JAKARTA,PGI.OR.ID-Persekutuan Gereja-gereja di Indonesia (PGI) menyatakan sikap atas Teror Bom Kampung Melayu yang terjadi pada Rabu (24/5). Menurut PGI, teror bom menjelang hari suci keagamaan adalah sebuah ironi. Ketika umat beragama sedang mendamaikan dan menyucikan hati menyambut hari suci keagamaan, pada saat yang sama juga ada orang yang anti damai dan menyebar ketakutan di masyarakat.
Demikian pernyataan sikap PGI yang disampaikan Kepala Humas PGI, Jeirry Sumampow, Kamis (25/5). Memang, teror bom Kampung Melayu terjadi di malam ketika umat Kristen sedang mempersiapkan perayaan Kenaikan Yesus Kristus dan juga mendekati bulan suci Ramadhan umat Islam.

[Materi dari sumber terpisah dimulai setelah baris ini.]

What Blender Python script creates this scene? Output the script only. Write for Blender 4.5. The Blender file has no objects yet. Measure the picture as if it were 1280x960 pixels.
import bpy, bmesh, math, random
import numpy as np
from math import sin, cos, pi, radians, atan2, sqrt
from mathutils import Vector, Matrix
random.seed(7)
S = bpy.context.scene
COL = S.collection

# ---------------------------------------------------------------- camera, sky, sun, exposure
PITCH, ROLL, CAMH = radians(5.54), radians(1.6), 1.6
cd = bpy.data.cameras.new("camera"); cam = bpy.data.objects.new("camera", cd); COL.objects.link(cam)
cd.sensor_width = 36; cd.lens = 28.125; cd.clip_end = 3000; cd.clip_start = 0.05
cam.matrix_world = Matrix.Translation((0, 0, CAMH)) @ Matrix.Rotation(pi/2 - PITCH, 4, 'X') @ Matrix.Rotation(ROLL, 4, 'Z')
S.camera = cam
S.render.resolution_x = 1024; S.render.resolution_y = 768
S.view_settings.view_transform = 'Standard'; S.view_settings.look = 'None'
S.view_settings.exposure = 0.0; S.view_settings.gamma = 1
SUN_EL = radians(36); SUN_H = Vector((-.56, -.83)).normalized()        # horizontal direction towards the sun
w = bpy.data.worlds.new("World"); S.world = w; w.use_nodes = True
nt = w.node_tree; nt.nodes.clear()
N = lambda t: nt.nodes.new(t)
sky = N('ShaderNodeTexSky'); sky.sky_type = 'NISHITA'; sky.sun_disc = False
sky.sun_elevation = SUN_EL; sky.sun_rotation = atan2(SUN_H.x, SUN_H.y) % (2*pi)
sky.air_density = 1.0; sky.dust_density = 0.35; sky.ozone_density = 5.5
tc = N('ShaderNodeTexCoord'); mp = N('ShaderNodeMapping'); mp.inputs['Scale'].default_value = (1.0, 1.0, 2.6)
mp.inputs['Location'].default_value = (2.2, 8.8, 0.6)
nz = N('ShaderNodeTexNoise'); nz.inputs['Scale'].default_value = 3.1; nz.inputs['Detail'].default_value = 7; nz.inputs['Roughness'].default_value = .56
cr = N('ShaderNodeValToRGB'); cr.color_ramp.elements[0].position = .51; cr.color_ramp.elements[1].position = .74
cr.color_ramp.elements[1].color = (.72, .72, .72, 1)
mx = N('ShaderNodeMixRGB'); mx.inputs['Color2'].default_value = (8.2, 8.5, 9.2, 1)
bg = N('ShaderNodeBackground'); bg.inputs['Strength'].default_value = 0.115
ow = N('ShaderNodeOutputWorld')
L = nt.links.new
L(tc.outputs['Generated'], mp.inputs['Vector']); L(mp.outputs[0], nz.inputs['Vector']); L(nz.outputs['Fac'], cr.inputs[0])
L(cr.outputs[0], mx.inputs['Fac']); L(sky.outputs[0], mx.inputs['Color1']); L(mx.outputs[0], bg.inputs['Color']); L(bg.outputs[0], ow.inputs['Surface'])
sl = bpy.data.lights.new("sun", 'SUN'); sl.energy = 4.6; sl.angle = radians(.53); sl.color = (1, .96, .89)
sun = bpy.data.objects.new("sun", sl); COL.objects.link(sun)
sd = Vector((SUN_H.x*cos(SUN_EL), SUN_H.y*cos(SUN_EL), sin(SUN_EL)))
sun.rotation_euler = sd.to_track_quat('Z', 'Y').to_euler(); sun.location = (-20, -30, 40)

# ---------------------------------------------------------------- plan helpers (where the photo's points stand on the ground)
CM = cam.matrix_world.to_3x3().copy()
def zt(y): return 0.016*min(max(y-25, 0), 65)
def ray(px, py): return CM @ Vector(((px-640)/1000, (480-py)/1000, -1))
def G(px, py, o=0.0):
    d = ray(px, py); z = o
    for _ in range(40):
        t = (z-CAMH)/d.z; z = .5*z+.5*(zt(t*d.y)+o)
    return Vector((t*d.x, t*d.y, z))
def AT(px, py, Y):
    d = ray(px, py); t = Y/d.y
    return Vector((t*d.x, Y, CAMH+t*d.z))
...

“PGI menyampaikan dukacita mendalam kepada para korban. Kiranya Tuhan memberi kekuatan bagi segenap keluarga yang ditinggalkan dalam menghadapi masa-masa sulit ini,” demikian pernyataan tersebut.
PGI menduga bom bunuh diri Kampung Melayu merupakan bagian dari rangkaian teror bom dan berbagai bentuk kekerasan lainnya yang terjadi selama ini. Sekaligus cermin dari keseharian publik yang banal, di mana simbol-simbol agama telah dibajak oleh nafsu dan amarah.

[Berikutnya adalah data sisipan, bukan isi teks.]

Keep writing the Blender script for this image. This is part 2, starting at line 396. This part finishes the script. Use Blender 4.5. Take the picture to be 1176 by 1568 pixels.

Selama pendekatan keagamaan kita berkutat pada suara keras, otot dan kekerasan, jumlah penganut, memaksakan kehendak seraya menegasikan mereka yang berbeda paham dan pandangan dengan kita, maka peradaban kita akan makin hancur.
Padahal, sejatinya semua agama mengajarkan damai, kasih dan kemanusiaan. Namun akhir-akhir ini makin banyak orang menjadikan agama sebagai penyalur kebencian, kekerasan dan penganiayaan.

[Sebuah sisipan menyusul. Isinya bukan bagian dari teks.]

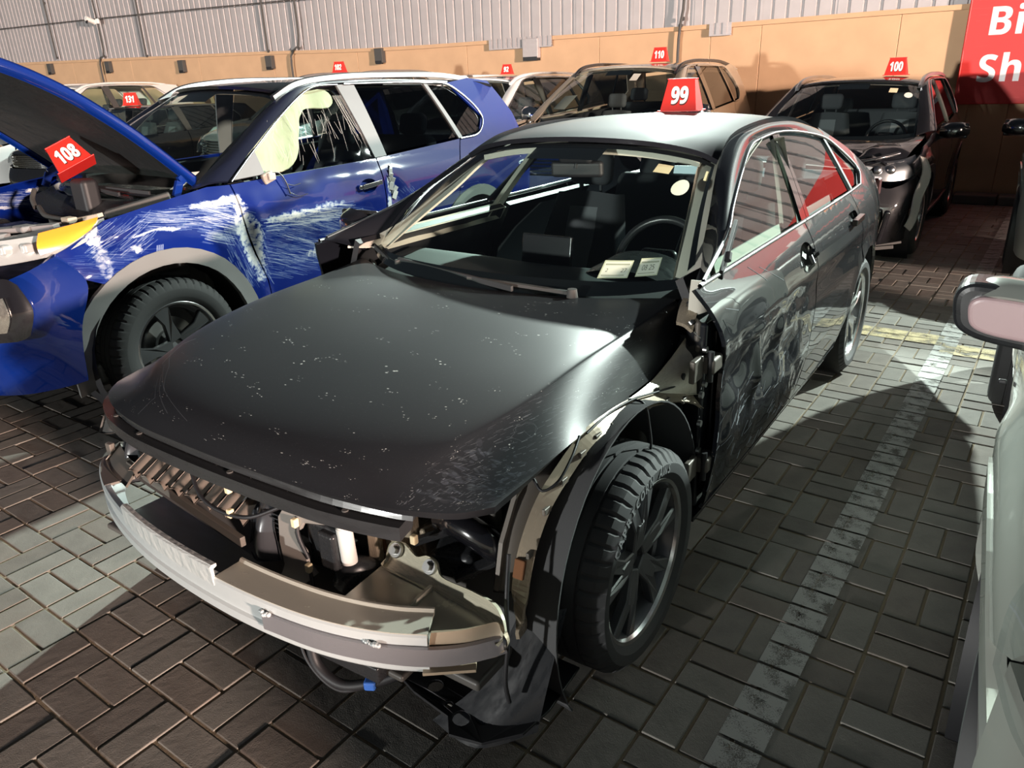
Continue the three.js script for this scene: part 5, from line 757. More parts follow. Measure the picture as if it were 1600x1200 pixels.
// closed bonnet with rounded nose, grille, lamps and bumper
function suvFront(root, S, q, { paint, lampMat = M.lens, crush, bowl = M.satin } = {}) {
  const warp = crush ? (p) => { crush(p); return p; } : undefined;
  put('bonnet', [patch(q([[[0, 1.10, 1.19], [0.35, 1.105, 1.16], [0.60, 1.12, 1.08], [0.74, 1.145, 0.98], [0.80, 1.155, 0.92]], [[0, 1.115, 1.35], [0.35, 1.115, 1.34], [0.60, 1.12, 1.30], [0.72, 1.125, 1.27], [0.80, 1.11, 1.25]], [[0, 1.09, 1.70], [0.35, 1.09, 1.70], [0.60, 1.085, 1.65], [0.70, 1.08, 1.60], [0.78, 1.06, 1.57]], [[0, 1.03, 2.02], [0.35, 1.03, 2.0], [0.58, 1.025, 1.93], [0.68, 1.02, 1.85], [0.76, 1.0, 1.78]], [[0, 0.97, 2.13], [0.35, 0.97, 2.11], [0.56, 0.97, 2.04], [0.66, 0.97, 1.96], [0.74, 0.965, 1.88]]]), 48, 40, { thick: 0.02, flip: true, warp })], paint, root);
  put('bumper', [patch(q([[[0, 0.72, 2.20], [0.4, 0.72, 2.17], [0.66, 0.74, 2.06], [0.80, 0.78, 1.90], [0.865, 0.82, 1.76]], [[0, 0.55, 2.24], [0.4, 0.55, 2.22], [0.66, 0.57, 2.12], [0.82, 0.6, 1.94], [0.88, 0.62, 1.80]], [[0, 0.40, 2.24], [0.4, 0.40, 2.22], [0.66, 0.42, 2.11], [0.82, 0.44, 1.93], [0.87, 0.45, 1.80]], [[0, 0.17, 2.16], [0.4, 0.17, 2.14], [0.64, 0.18, 2.03], [0.80, 0.2, 1.88], [0.85, 0.24, 1.79]]]), 36, 20, { thick: 0.03, flip: true, warp })], paint, root);
  const gr = new THREE.Group(); gr.name = 'grille'; root.add(gr);
  put('radiator_core', [patch(q([[[0, 0.96, 2.05], [0.35, 0.96, 2.03], [0.5, 0.96, 1.97]], [[0, 0.72, 2.11], [0.35, 0.72, 2.08], [0.5, 0.73, 2.03]]]), 12, 6, { flip: true })], M.radiator, gr);
  for (let i = 0; i < 7; i++) { const y = 0.745 + i * 0.032; put('grille_bar', [sweep(smoothLine(sym([[0, y, 2.185], [0.35, y, 2.155], [0.5, y, 2.08]]).map(a => [a[0] * S.w, a[1] * S.h, a[2] * S.l]), 6), [[-0.008, -0.008], [0.008, -0.008], [0.008, 0.008], [-0.008, 0.008]])], M.blackGloss, gr); }
  for (const s of [1, -1]) {
    const L = new THREE.Group(); L.name = 'headlamp'; root.add(L); const m = (a) => a.map(r => r.map(p => [p[0] * s * S.w, p[1] * S.h, p[2] * S.l]));
    const rows = [[[0.50, 0.965, 2.06], [0.65, 0.975, 1.99], [0.78, 0.99, 1.88], [0.85, 1.02, 1.74]], [[0.50, 0.90, 2.10], [0.68, 0.90, 2.04], [0.82, 0.92, 1.92], [0.885, 0.95, 1.79]], [[0.50, 0.82, 2.13], [0.69, 0.80, 2.07], [0.835, 0.81, 1.94], [0.89, 0.86, 1.83]]];
    put('lamp_cover', [patch(m(rows), 16, 8, { flip: s > 0, thick: 0.01, warp })], lampMat, L);
    put('lamp_bowl', [patch(m(rows.map(r => r.map(p => [p[0] * 0.96, p[1], p[2] - 0.07]))), 10, 6, { flip: s > 0 }), ...[[0.58, 0.90, 2.0], [0.68, 0.90, 1.95]].map(p => at(new THREE.SphereGeometry(0.04, 16, 12), p[0] * s * S.w, p[1] * S.h, p[2] * S.l))], bowl, L);
  }
}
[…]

Dalam kaitan inilah PGI mengimbau seluruh umat beragama untuk kembali kepada esensi hidup beragama, yakni membangun persudaraan sejati di mana kemanusiaan dan keadaban menjadi pijakan bersama di tengah keragaman budaya, agama dan kepentingan.
Ditambahkan pula, di sisi lain, peristiwa ini juga tidak bisa dilepaskan dari abainya negara selama belasan tahun belakangan ini atas berkembangnya paham-paham radikalisme dan aksi-aksi intoleransi. Negara terlalu abai dengan munculnya ujaran-ujaran kebencian di ruang publik.
“Selama belasan tahun, negara bahkan terkesan memfasilitasi bertumbuhnya kelompok-kelompok yang mengedepankan kekerasan dan pembunuhan atas nama agama,” demikian PGI.